— start of Records for the exercise —
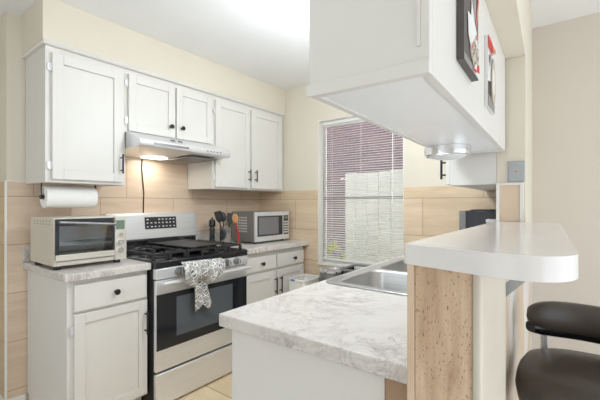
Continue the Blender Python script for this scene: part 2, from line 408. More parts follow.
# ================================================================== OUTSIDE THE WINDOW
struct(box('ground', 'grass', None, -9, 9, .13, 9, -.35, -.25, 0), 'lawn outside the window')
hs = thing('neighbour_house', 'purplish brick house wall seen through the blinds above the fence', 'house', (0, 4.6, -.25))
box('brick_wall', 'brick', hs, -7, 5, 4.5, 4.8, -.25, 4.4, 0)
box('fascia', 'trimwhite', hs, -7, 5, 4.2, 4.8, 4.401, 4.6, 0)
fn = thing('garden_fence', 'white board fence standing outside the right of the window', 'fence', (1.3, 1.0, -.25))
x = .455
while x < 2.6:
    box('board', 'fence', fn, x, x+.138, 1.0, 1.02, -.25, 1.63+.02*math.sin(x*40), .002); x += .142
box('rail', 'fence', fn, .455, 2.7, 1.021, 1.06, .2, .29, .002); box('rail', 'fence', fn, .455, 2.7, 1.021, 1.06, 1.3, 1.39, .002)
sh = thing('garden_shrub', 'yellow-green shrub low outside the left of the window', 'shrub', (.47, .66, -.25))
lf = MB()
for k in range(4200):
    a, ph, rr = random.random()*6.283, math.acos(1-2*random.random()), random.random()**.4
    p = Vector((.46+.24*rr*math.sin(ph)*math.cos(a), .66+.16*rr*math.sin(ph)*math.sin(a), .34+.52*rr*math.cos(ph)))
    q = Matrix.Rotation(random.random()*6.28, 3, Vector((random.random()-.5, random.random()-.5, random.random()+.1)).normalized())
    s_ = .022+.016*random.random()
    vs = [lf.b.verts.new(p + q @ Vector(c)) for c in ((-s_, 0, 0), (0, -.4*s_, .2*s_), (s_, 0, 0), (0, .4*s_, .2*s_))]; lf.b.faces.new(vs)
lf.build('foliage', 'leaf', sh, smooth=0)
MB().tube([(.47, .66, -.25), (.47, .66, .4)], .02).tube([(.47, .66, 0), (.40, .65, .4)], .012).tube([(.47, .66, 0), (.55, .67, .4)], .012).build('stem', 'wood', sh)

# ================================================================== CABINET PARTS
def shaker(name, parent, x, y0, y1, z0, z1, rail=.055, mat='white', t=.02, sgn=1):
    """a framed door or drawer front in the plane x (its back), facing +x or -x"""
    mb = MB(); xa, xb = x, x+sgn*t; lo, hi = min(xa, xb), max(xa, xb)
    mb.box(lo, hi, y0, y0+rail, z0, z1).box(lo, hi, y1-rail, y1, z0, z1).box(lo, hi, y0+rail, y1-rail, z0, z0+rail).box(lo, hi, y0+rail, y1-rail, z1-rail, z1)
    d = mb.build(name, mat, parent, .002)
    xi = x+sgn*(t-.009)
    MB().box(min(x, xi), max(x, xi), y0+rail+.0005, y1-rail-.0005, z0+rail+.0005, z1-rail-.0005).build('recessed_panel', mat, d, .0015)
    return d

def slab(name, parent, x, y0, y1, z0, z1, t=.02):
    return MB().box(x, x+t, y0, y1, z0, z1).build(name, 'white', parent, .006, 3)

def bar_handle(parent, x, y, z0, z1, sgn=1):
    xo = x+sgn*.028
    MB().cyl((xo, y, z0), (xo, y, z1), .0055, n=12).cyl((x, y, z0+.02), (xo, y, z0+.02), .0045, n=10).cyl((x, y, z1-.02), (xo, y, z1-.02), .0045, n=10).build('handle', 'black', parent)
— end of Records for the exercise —
— start of Records for the exercise —
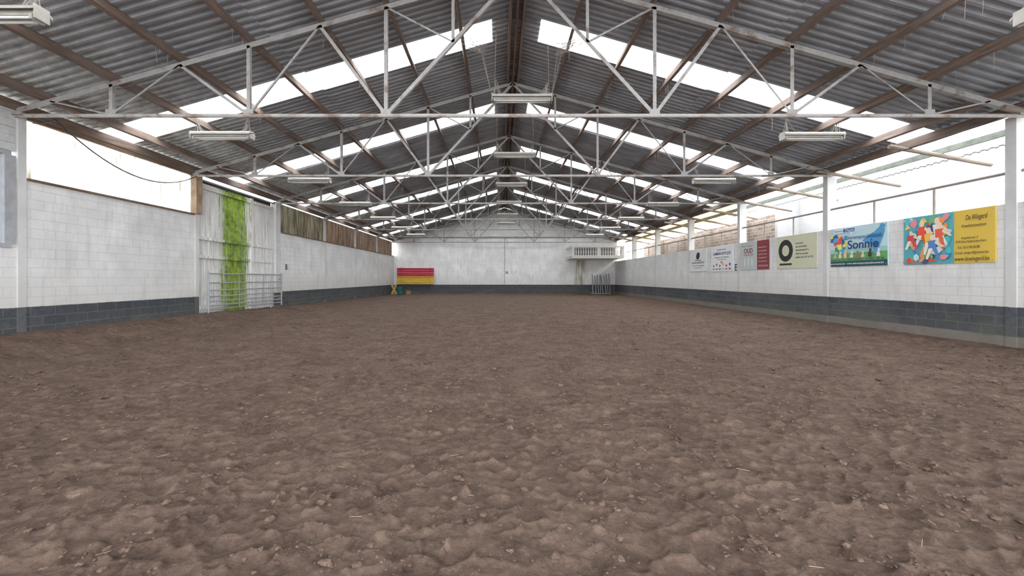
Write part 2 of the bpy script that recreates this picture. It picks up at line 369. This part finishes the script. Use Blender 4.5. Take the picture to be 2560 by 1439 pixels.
— end of Records for the exercise —
— start of Records for the exercise —
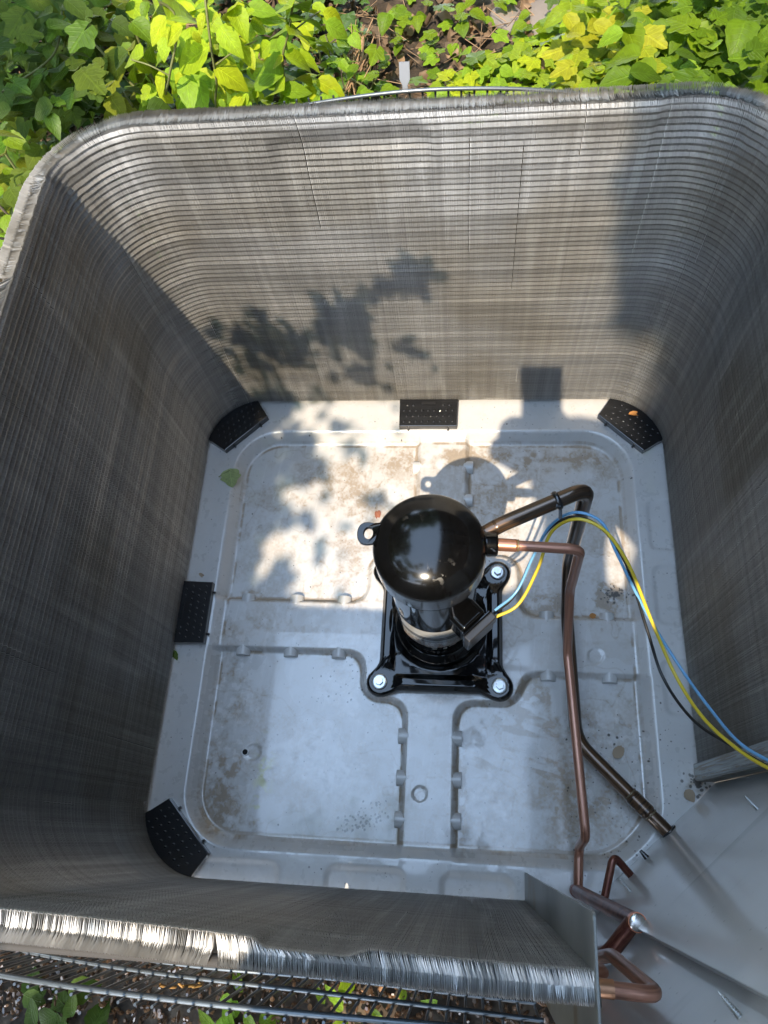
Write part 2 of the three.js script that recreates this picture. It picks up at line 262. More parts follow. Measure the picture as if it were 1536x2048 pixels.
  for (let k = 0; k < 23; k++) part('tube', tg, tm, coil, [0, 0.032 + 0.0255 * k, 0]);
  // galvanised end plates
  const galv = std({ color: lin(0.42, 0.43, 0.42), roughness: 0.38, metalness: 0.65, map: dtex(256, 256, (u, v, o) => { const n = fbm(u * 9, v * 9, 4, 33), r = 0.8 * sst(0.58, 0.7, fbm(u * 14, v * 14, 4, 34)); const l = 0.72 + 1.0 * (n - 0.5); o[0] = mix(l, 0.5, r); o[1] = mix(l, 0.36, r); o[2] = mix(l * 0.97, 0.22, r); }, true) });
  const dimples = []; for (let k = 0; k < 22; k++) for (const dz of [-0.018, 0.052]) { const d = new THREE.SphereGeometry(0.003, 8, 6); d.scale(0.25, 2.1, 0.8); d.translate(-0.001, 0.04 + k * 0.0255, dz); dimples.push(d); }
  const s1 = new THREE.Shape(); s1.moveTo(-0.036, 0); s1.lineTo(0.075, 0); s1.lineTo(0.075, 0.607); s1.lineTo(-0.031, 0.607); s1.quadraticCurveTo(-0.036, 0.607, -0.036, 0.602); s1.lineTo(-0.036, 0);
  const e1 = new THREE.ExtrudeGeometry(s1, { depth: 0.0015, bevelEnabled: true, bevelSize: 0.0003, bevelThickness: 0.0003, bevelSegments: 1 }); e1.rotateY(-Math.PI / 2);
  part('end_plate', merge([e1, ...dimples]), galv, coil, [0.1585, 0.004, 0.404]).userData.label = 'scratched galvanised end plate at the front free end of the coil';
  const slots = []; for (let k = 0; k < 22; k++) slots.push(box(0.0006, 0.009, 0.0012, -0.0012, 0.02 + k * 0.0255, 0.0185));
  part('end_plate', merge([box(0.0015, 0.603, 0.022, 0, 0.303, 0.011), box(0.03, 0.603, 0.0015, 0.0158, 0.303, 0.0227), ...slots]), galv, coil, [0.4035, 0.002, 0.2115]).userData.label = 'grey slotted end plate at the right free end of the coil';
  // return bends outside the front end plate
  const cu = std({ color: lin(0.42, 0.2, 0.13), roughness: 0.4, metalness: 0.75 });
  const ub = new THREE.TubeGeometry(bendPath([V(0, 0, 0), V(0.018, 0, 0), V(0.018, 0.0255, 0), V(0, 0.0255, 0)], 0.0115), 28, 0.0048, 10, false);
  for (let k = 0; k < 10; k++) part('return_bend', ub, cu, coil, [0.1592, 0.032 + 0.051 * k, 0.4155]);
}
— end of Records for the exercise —
Reply with nothing but a number: how many lines of the entries above contain the string "More"?

2